Conservation of Momentum and Energy

[Walter]

Starting a new subject because I don’t want to detract from the current discussion around CoAM.

There seems to be some misconceptions about the conservation laws that I wanted to clear up.

First, let’s review the laws of conservation of energy and conservation of momentum. Both deal with isolated systems, or systems that do not have external forces acting on them. In the case of CoM in the absence of external forces the momentum of our system is conserved. In the case of CoE in the absence of external and internal forces the energy of our system is conserved.

The first misconception I often see is that if an external force is acting on a system then one or both of the conservation laws don’t apply and, therefore, can’t be used for analysis of the system. Think about that. There is no system in the known universe, other than the complete universe, where external forces such as gravity don’t exist. Friction is also present in any system with moving parts. Does that mean that two of the foundational laws of classical mechanics have no useful purpose? Perhaps if we look at a corollary for these laws. i.e. if external forces are acting on a system then the momentum and energy of the system are not constant. Given that the laws say that energy and momentum cannot be created or destroyed that must mean that, because of conservation, we can determine the forces acting on a system by the changes in their momentum. The laws can’t tell us the exact nature or source of the force(s) but they tell us the magnitude of the net force. Given that force and momentum are vector quantities we can use CoM to determine both the magnitude and direction of the net force acting on the system. Furthermore, if the changes in momentum or energy of a system are due to net external forces only then the change in momentum and change in energy of the system will have the same magnitude of force acting on them, otherwise we know that there are internal forces as well as external forces at play.

To be continued…

[Walter]

For now all of my discussions will assume that we are talking about a tethered cast with level line of constant linear density.

I think we have all seen the CoM/CoE analysis of an unrolling line that assumes that, since the mass of our fly leg is decreasing, then CoM and CoE tell us that the speed of the fly leg must be increasing (eventually to infinity). This analysis results in a comparison of the fly leg speed due to CoM vs CoE and we find that the speed increase due to CoE is less pronounced than what we would see due to CoM then we have to use CoE as the basis for any further analysis and that use of CoM is wrong.
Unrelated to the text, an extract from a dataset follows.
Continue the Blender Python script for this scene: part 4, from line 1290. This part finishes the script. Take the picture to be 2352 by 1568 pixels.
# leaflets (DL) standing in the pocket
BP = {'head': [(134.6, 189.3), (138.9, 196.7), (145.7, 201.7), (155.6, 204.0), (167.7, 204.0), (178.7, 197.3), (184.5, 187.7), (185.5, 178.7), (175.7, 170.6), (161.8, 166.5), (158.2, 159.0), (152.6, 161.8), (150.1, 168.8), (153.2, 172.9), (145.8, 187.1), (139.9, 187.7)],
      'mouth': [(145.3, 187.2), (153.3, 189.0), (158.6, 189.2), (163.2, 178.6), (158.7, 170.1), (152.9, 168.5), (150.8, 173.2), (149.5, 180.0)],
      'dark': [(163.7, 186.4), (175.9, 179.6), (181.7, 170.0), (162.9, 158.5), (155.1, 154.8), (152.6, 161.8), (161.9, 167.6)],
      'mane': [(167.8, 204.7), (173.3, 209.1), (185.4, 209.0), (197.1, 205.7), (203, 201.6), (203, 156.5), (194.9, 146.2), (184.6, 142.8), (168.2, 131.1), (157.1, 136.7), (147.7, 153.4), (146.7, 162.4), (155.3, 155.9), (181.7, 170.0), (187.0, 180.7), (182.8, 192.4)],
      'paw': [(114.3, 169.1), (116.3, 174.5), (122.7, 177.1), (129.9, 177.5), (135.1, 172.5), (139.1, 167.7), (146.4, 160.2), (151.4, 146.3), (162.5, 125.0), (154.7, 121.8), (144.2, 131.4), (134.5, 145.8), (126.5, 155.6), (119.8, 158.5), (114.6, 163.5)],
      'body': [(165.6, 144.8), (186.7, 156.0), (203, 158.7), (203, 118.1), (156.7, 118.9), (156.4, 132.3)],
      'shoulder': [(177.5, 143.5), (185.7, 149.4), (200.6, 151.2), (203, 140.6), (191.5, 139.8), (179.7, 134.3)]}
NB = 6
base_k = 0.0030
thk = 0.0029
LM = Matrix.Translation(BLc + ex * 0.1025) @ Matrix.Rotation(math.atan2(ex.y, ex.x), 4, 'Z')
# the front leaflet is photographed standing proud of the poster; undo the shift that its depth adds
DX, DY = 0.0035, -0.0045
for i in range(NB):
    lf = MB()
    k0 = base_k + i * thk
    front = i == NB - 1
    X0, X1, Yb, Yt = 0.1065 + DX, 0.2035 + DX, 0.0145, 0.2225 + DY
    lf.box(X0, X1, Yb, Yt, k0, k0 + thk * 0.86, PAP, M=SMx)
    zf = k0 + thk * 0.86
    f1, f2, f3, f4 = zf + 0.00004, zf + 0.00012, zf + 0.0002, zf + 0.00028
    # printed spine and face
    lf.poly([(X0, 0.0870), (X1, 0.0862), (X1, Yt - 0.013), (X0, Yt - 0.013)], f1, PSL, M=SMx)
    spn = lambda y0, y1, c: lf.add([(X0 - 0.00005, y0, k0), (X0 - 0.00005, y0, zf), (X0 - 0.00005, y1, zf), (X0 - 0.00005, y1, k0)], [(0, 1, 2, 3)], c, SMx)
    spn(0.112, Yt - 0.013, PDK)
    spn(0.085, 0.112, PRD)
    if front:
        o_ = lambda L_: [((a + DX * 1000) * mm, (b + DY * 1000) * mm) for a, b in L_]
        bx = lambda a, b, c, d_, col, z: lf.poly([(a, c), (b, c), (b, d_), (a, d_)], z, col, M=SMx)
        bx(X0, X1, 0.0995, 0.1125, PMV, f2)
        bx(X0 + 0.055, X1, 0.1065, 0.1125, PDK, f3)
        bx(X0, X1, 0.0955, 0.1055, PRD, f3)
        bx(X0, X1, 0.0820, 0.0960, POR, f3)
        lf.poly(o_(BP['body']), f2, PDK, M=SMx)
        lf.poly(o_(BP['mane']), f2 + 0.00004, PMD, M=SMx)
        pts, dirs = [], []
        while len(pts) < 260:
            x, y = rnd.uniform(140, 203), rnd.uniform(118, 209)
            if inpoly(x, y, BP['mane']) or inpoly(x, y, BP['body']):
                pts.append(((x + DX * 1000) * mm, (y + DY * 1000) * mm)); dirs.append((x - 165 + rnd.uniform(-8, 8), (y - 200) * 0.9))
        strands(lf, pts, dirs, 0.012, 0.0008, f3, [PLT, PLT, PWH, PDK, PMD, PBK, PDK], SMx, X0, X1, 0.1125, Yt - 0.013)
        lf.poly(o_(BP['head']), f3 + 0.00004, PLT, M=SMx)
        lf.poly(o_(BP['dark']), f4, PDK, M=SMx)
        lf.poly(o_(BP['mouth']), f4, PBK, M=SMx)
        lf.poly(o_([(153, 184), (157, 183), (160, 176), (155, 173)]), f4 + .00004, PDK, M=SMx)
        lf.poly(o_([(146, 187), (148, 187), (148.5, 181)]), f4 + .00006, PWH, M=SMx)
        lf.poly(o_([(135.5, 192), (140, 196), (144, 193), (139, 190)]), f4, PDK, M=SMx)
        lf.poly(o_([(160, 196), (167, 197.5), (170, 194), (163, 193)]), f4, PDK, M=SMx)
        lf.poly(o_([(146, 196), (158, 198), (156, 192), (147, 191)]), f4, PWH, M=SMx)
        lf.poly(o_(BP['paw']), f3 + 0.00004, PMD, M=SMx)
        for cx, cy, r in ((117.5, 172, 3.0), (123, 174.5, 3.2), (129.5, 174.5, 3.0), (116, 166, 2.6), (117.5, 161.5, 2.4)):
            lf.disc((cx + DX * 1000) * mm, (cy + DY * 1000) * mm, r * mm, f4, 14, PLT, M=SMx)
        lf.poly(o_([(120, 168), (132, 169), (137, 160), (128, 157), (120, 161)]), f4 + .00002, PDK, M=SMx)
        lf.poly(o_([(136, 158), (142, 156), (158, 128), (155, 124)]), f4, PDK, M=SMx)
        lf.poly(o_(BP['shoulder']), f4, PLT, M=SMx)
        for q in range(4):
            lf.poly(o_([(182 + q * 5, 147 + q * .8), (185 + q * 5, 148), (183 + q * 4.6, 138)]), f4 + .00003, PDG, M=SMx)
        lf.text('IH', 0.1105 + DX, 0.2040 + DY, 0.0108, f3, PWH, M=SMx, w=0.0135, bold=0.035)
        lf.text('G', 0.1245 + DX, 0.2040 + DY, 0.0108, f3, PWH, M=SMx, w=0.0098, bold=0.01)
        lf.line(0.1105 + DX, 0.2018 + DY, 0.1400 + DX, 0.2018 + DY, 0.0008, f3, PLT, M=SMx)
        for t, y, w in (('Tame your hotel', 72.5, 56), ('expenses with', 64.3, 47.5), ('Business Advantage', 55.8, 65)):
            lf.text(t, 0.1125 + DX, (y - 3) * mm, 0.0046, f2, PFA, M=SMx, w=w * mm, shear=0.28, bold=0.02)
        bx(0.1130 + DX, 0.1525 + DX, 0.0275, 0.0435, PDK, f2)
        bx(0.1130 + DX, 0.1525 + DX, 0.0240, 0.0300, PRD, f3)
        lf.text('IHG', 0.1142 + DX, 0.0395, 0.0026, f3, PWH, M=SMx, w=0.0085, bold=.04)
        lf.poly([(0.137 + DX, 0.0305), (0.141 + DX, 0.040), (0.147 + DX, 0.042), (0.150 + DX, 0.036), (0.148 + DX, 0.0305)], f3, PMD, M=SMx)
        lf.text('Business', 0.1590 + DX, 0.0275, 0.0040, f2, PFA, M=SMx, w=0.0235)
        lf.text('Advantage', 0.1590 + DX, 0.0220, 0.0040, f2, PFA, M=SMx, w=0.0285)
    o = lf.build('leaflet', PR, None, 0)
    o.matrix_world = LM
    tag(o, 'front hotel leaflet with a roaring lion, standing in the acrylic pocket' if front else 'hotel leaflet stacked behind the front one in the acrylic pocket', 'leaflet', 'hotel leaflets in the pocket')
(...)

Unfortunately, this analysis is flawed because the initial description and assumptions of the problem are flawed. We know that the mass of our system is changing. How does that happen without some sort of force acting on our system? We also know that the speed of our fly leg never reaches anywhere near the types of speeds that are predicted by either conservation law in this model.

To be continued…

[Walter]

If the previous application of the conservation laws to the unrolling fly line is flawed then what is the correct analysis? We know that the speed of the fly leg remains fairly constant as it unrolls. I have seen measured casts where there is a small change in speed in the fly leg in the final stages of unrolling but, unfortunately, the database is small and these types of small changes could be attributed to a number of external factors such as wind or gravity. For my model I’m going to start with the assumption that the fly leg speed is constant. Obviously if the speed remains constant and the mass is changing then both the momentum and energy of the fly leg are changing and we can calculate the force acting in the line based on the observed change in those quantities. When we do that we see that the change in both momentum and energy is constant over time. In addition, we can determine that the force generating the change in both momentum and energy is the same so it must be an external force. The effect from internal forces is zero. Unfortunately, the conservation laws do not tell us the source of this force. I’m sure many of you can hazard a guess but I’ll just leave it at that for now. Here is the graphical output of the changes in energy and momentum assuming a level line moving at constant speed and the estimated force that would generate the changes in momentum and energy. Note that there are only three lines visible in the chart because the force calculated from CoM is the same line calculated from CoE.

[Merlin]

Hi Walter

There is a need to consider conservative forces (e.g. gravity) and non conservative forces (e.g. friction) when talking about CoE or CoM.

Merlin

[Walter]

Merlin,

Thanks for the response. So far I’ve avoided discussing the specific forces acting on the system. My goal was to show that we can’t arbitrarily reject either CoE or CoM in favour of the other as useful tools to analyze what we see happening. There are times when one will be more suitable than the other, just like there are times when Lagrange is preferable over Newton, and sometimes one path will lead to an intractable solution. But, in the case, where you can solve a problem in multiple ways you should always get the same answer.

With respect to CoE one of the issues is that energy can be converted into different forms. KE can be converted to PE and PE can be positional or a totally different form such as elastic potential, chemical potential or just heat.